▸ **Exercise description**
Below this line is the material. Write out only its lines from the one containing "off=(.02, .07), warp=.04)" through the one containing "over the front wall')", both kept, exactly.

-- begin Provided data --

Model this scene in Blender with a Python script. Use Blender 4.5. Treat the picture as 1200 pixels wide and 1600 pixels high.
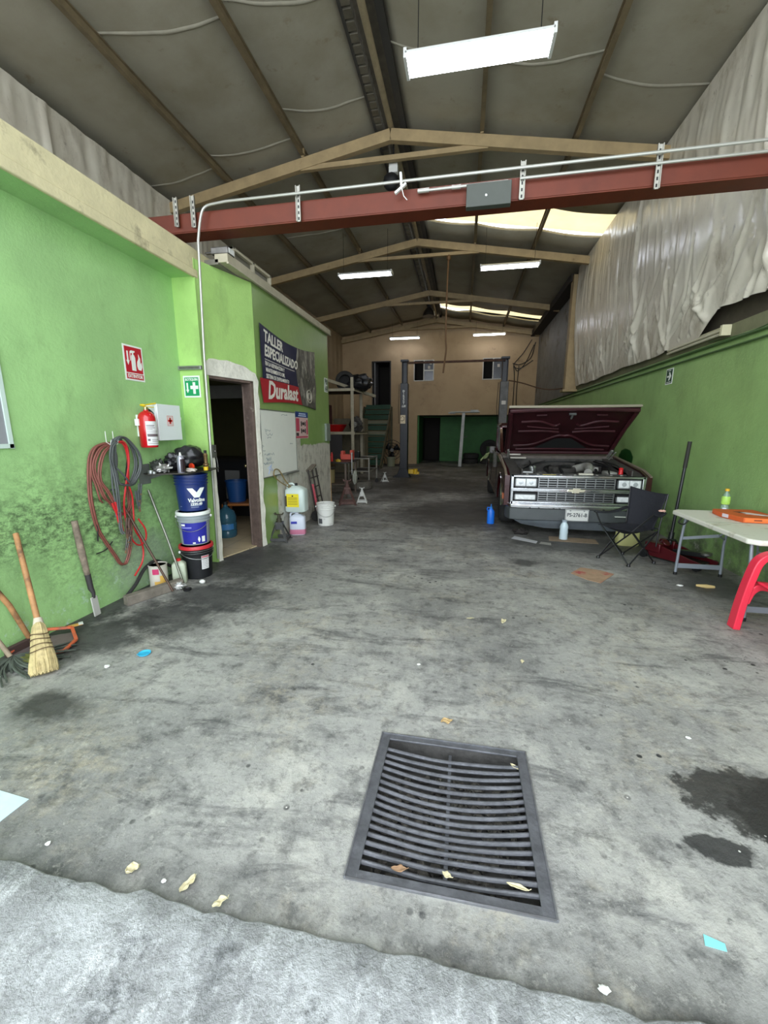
import bpy, bmesh, math, random
from mathutils import Vector, Matrix, noise
random.seed(7)
for o in list(bpy.data.objects): bpy.data.objects.remove(o)
S = bpy.context.scene
COL = S.collection
V = Vector
PI = math.pi

# ------------------------------------------------------------ camera
cam_d = bpy.data.cameras.new('camera'); cam = bpy.data.objects.new('camera', cam_d); COL.objects.link(cam)
cam_d.sensor_fit = 'HORIZONTAL'; cam_d.sensor_width = 36.0; cam_d.lens = 640.0/1200.0*36.0
cam_d.clip_start = 0.05; cam_d.clip_end = 200
_Y = V((124.0, 128.0, -640.0)).normalized()
_p = math.atan2(128.0, 640.0)
_Z = V((0, math.cos(_p), math.sin(_p)))
_X = _Y.cross(_Z)
R = Matrix((_X, _Y, _Z))            # rows: world axes in camera space -> camera-to-world rotation
cam.matrix_world = Matrix.Translation((0, 0, 1.5)) @ R.to_4x4()
S.camera = cam

# ------------------------------------------------------------ light
S.view_settings.view_transform = 'Standard'; S.view_settings.look = 'None'
S.view_settings.gamma = 1; S.view_settings.use_curve_mapping = False
S.view_settings.exposure = 0.85
W = bpy.data.worlds.new('overcast_sky'); S.world = W; W.use_nodes = True
bg = W.node_tree.nodes['Background']; bg.inputs[0].default_value = (0.86, 0.93, 1.0, 1); bg.inputs[1].default_value = 3.0
TUBE = 15.0       # strength of the fluorescent lamps
try:
    S.cycles.max_bounces = 8; S.cycles.diffuse_bounces = 5; S.cycles.use_denoising = True
    S.cycles.sample_clamp_indirect = 6.0
except Exception: pass

# portal at the open front of the hall so the sky light is sampled well
pd = bpy.data.lights.new('entrance_portal', 'AREA'); pd.shape = 'RECTANGLE'; pd.size = 6.2; pd.size_y = 5.6
pd.cycles.is_portal = True
po = bpy.data.objects.new('entrance_portal', pd); COL.objects.link(po)
po.location = (-0.05, -0.62, 2.8); po.rotation_euler = (math.radians(90), 0, 0)   # emits towards +y

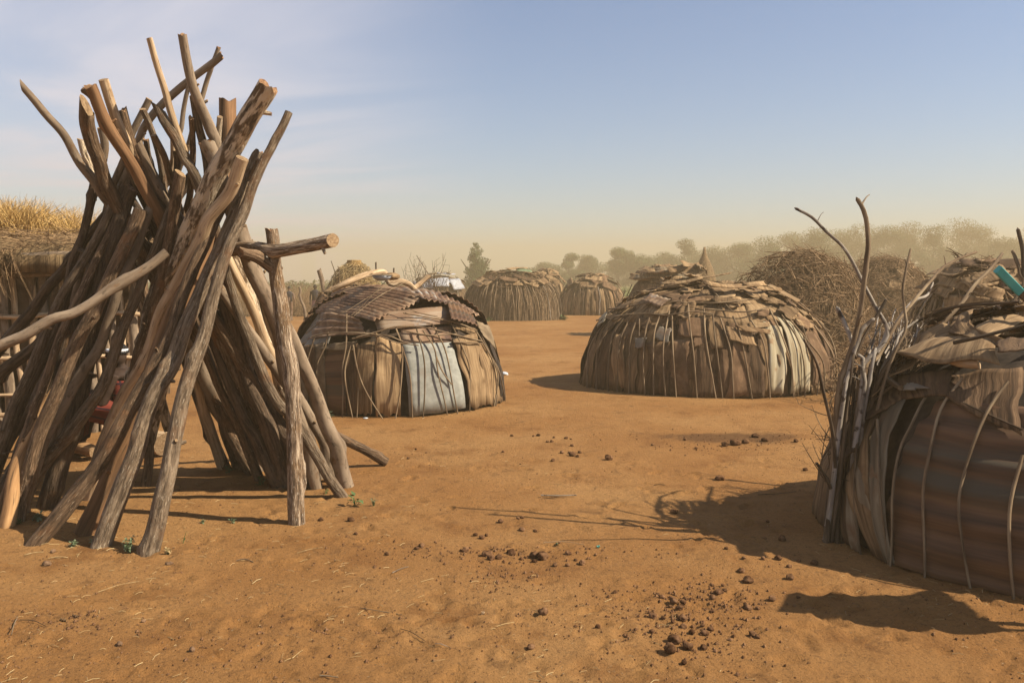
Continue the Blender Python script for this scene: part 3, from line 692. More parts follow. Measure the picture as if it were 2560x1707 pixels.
# walls, left to right
for x0, x1, mt, tp in ((140, 215, 'canvas', 880), (200, 300, 'bark_sheet_dark', 870), (285, 380, 'canvas', 850)):
    s1([(x0, tp), (x1, tp - 10), (x1 + 30, 1430), (x0 + 60, 1380)], mt, 'canvas' if mt == 'canvas' else 'bark_sheet', off=(.02, .03), warp=.04)
s1([(385, 880), (560, 850), (545, 1450), (350, 1450)], 'rust_dark', off=(.012, .02), warp=.02, rag=.01, label='dark rust-brown door sheet')
s1([(330, 900), (420, 850), (640, 830), (620, 905)], 'canvas', 'canvas', off=(.03, .06), warp=.05)
s1([(545, 850), (650, 850), (640, 1450), (550, 1450)], 'bark_sheet_dark', 'bark_sheet', off=(.015, .02), warp=.03)
s1([(640, 860), (785, 830), (765, 1450), (635, 1450)], 'bark_sheet', 'bark_sheet', off=(.03, .03), warp=.05)
s1([(785, 770), (985, 850), (990, 1440), (790, 1450)], 'bark_sheet_tan', 'bark_sheet', off=(.05, .05), warp=.06, nu=14)
s1([(975, 720), (1385, 710), (1395, 840), (995, 850)], 'rust', off=(.02, .02), warp=.02)
s1([(1000, 850), (1385, 840), (1492, 1368), (1050, 1432)], 'galvanised', off=(.03, .05), warp=.012, rag=.008, label='pale silvery sheet patched into the front wall')
s1([(1385, 830), (1560, 775), (1645, 1378), (1515, 1372)], 'bark_sheet_tan', 'bark_sheet', off=(.05, .06), warp=.05, nu=12)
s1([(1550, 850), (1655, 850), (1790, 1330), (1655, 1372)], 'bark_sheet_tan', 'bark_sheet', off=(.04, .05), warp=.05)
s1([(1560, 690), (1670, 740), (1705, 930), (1600, 800)], 'canvas', 'bark_sheet', off=(.07, .09), warp=.06)
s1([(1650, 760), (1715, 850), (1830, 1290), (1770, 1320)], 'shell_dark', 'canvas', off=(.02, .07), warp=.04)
for k in range(10):                       # back and right side
    th = R(10 + k * 17)
    sheet(H1, [(th, .75), (th + .3, .75), (th + .32, 0), (th - .02, 0)], rng.choice(['bark_sheet', 'bark_sheet_tan', 'rust']), 'bark_sheet', h1, off=(.02, .03), warp=.04)
# front plate under the raised roof edge, then the roof sheets
s1([(765, 610), (1355, 545), (1395, 690), (800, 750)], 'rust_pale', off=(.03, .05), warp=.012, rag=.006, label='flat rusty plate over the front wall')
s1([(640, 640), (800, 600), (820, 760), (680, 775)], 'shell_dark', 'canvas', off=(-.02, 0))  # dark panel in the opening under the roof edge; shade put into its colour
def roof3(q, mat, name='iron_sheet', par=None, corr=None, bulge=0.0, th=.004, nu=14, nv=14, warp=.02, rag=.012, fr_=A4):
    """a stiff sheet spanning four real corner points TL TR BR BL, arched upward by bulge"""
    par = par or h1; seed = rng.randrange(9999)
    c = [at(*fr_(x, y), Y) for x, y, Y in q]
    W_ = (np.linalg.norm(c[1] - c[0]) + np.linalg.norm(c[2] - c[3])) / 2; H_ = (np.linalg.norm(c[3] - c[0]) + np.linalg.norm(c[2] - c[1])) / 2
    if corr:
        if corr[0] == 'u': nu = max(nu, int(W_ / corr[1] * 8))
        else: nv = max(nv, int(H_ / corr[1] * 8))
    u, v = np.meshgrid(np.linspace(0, 1, nu), np.linspace(0, 1, nv))
    u2 = u + rag / W_ * fbm(np.stack([v * 9, u * 2 + seed, u * 0], -1), 2, seed); v2 = v + rag / H_ * fbm(np.stack([u * 9, v * 2 + seed, u * 0], -1), 2, seed + 1)
    G = c[0] * ((1 - u2) * (1 - v2))[..., None] + c[1] * (u2 * (1 - v2))[..., None] + c[2] * (u2 * v2)[..., None] + c[3] * ((1 - u2) * v2)[..., None]
    N = np.cross(G[:, -1:] - G[:, :1], G[:1, :] - G[-1:, :]); N /= np.linalg.norm(N, axis=-1, keepdims=True); N = N * np.sign(N[..., 2:3] + 1e-9)
    o = bulge * (4 * u * (1 - u) * (.4 + .6 * (1 - v))) + warp * fbm(np.stack([u * W_ * 2.5, v * H_ * 2.5, u * 0 + seed], -1), 2, seed)
    if corr: o = o + corr[2] * np.sin(2 * math.pi * (u * W_ if corr[0] == 'u' else v * H_) / corr[1])
    G = G + N * o[..., None]
    mb = MB(); slab(mb, G, N, th, np.stack([u * W_, v * H_, u * 0 + seed % 97], -1))
    return mb.build(name, mat, par)
roof3([(340, 585, 10.95), (650, 640, 10.25), (700, 775, 10.02), (225, 810, 10.6)], 'rust', corr=('v', .12, .014), bulge=.04)
roof3([(330, 590, 11.2), (410, 640, 10.8), (265, 850, 10.55), (128, 850, 11.3)], 'tin_grey', corr=('u', .12, .01), warp=.03)
roof3([(235, 800, 10.65), (420, 775, 10.35), (400, 845, 10.28), (170, 860, 10.6)], 'tin_grey', warp=.03)
roof3([(440, 425, 12.2), (1190, 470, 10.95), (770, 655, 9.98), (290, 595, 11.1)], 'rust', corr=('v', .105, .017), bulge=.11, nu=26)
roof3([(560, 400, 12.8), (1100, 405, 12.5), (1190, 475, 11.2), (440, 445, 12.1)], 'rust', corr=('v', .105, .017), bulge=.05, nu=26)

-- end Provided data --

▸ **Output of the task**
s1([(1650, 760), (1715, 850), (1830, 1290), (1770, 1320)], 'shell_dark', 'canvas', off=(.02, .07), warp=.04)
for k in range(10):                       # back and right side
    th = R(10 + k * 17)
    sheet(H1, [(th, .75), (th + .3, .75), (th + .32, 0), (th - .02, 0)], rng.choice(['bark_sheet', 'bark_sheet_tan', 'rust']), 'bark_sheet', h1, off=(.02, .03), warp=.04)
# front plate under the raised roof edge, then the roof sheets
s1([(765, 610), (1355, 545), (1395, 690), (800, 750)], 'rust_pale', off=(.03, .05), warp=.012, rag=.006, label='flat rusty plate over the front wall')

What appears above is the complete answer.